This work addresses the problem of efficiently maintaining a low out-degree orientation in dynamic graphs under parallel batch updates. It presents the first randomized parallel algorithm achieving asymptotically optimal out-degree and work bounds. Leveraging the graph’s arboricity parameter and combining amortized with worst-case analysis, the algorithm ensures polylogarithmic depth while significantly reducing the expected work per edge update. The main contributions are three novel algorithms: the first achieves asymptotically optimal amortized work; the second guarantees out-degree $O(c \log n)$ with $O(\sqrt{\log n})$ expected worst-case work per edge; and the third attains out-degree $O(c + \log n)$ with $O(\log^2 n)$ expected worst-case work per edge—substantially improving upon the previous $O(\log^9 n)$ bound and matching the expected performance of the best sequential algorithm.

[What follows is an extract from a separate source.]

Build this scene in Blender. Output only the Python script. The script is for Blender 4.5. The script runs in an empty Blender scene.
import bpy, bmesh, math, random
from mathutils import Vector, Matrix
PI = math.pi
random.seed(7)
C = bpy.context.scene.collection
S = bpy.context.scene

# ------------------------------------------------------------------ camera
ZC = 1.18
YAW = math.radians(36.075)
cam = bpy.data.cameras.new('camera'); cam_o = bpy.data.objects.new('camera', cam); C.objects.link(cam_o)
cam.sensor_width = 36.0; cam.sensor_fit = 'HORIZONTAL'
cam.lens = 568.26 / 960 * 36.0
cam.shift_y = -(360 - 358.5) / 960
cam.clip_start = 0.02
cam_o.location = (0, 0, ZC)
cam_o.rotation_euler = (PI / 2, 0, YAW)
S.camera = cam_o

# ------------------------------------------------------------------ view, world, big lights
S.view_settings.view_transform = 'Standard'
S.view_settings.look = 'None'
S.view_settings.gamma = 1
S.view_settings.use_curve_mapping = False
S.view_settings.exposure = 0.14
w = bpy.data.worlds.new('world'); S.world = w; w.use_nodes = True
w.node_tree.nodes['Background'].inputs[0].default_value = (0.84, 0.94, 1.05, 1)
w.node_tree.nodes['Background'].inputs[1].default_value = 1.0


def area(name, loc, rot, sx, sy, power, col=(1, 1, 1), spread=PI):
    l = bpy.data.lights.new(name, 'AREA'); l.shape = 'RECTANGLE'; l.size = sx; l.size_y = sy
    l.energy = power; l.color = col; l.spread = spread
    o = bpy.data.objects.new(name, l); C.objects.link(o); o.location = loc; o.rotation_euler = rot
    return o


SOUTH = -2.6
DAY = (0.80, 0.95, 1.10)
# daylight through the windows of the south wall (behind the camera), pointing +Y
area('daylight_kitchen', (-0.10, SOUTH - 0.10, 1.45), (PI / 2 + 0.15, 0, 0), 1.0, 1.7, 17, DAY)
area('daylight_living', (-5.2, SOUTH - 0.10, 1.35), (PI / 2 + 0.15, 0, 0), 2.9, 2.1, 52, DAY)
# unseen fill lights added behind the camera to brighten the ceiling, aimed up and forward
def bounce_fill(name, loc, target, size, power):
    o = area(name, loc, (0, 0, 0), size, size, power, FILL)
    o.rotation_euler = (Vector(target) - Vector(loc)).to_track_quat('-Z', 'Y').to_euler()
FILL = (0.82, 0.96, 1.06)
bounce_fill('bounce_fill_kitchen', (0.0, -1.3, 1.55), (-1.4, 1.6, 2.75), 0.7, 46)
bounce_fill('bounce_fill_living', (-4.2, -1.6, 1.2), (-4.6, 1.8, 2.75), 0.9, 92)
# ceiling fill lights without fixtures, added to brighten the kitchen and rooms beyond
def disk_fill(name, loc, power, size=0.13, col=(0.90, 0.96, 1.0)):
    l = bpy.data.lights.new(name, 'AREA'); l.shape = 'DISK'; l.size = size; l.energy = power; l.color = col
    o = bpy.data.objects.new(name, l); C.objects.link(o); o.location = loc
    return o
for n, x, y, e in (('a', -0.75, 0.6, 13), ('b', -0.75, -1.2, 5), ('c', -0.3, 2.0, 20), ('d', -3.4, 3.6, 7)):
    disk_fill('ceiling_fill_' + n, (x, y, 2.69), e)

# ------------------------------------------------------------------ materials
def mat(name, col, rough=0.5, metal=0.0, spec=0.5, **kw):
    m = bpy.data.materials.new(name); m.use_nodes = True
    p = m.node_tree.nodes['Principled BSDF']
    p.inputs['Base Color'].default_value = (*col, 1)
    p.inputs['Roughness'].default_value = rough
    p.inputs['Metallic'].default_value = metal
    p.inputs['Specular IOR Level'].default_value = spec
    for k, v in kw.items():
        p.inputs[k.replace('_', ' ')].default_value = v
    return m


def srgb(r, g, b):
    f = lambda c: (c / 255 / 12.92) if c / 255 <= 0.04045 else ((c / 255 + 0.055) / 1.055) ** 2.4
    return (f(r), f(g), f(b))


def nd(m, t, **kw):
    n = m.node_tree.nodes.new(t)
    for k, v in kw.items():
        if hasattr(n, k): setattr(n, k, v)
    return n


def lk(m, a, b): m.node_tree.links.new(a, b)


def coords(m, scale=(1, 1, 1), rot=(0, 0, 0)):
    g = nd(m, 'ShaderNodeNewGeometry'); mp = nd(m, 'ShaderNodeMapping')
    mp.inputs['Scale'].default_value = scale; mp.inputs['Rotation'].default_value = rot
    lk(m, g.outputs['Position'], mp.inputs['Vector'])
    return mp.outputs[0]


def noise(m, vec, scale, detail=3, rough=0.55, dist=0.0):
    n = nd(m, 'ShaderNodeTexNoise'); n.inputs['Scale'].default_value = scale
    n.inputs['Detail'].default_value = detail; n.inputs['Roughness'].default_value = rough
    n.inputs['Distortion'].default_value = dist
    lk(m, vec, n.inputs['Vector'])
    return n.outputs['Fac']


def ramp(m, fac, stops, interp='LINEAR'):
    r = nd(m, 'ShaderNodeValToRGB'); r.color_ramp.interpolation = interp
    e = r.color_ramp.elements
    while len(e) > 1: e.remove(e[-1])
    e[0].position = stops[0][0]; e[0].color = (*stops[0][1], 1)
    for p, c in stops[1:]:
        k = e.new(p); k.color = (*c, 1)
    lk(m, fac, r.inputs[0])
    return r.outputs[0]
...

A low out-degree orientation directs each edge of an undirected graph with the goal of minimizing the maximum out-degree of a vertex. In the parallel batch-dynamic setting, one can insert or delete batches of edges, and the goal is to process the entire batch in parallel with work per edge similar to that of a single sequential update and with span (or depth) for the entire batch that is polylogarithmic. In this paper we present faster parallel batch-dynamic algorithms for maintaining a low out-degree orientation of an undirected graph. All results herein achieve polylogarithmic depth, with high probability (whp); the focus of this paper is on minimizing the work, which varies across results. Our first result is the first parallel batch-dynamic algorithm to maintain an asymptotically optimal orientation with asymptotically optimal expected work bounds, in an amortized sense, improving over the prior best work bounds of Liu et al.~[SPAA~'22] by a logarithmic factor. Our second result is a $O(c \log n)$ orientation algorithm with expected worst-case $O(\sqrt{\log n})$ work per edge update, where $c$ is a known upper-bound on the arboricity of the graph. This matches the best-known sequential worst-case $O(c \log n)$ orientation algorithm given by Berglin and Brodal ~[Algorithmica~'18], albeit in expectation. Our final result is a $O(c + \log n)$-orientation algorithm with $O(\log^2 n)$ expected worst-case work per edge update. This algorithm significantly improves upon the recent result of Ghaffari and Koo~[SPAA~'25], which maintains a $O(c)$-orientation with $O(\log^9 n)$ worst-case work per edge whp.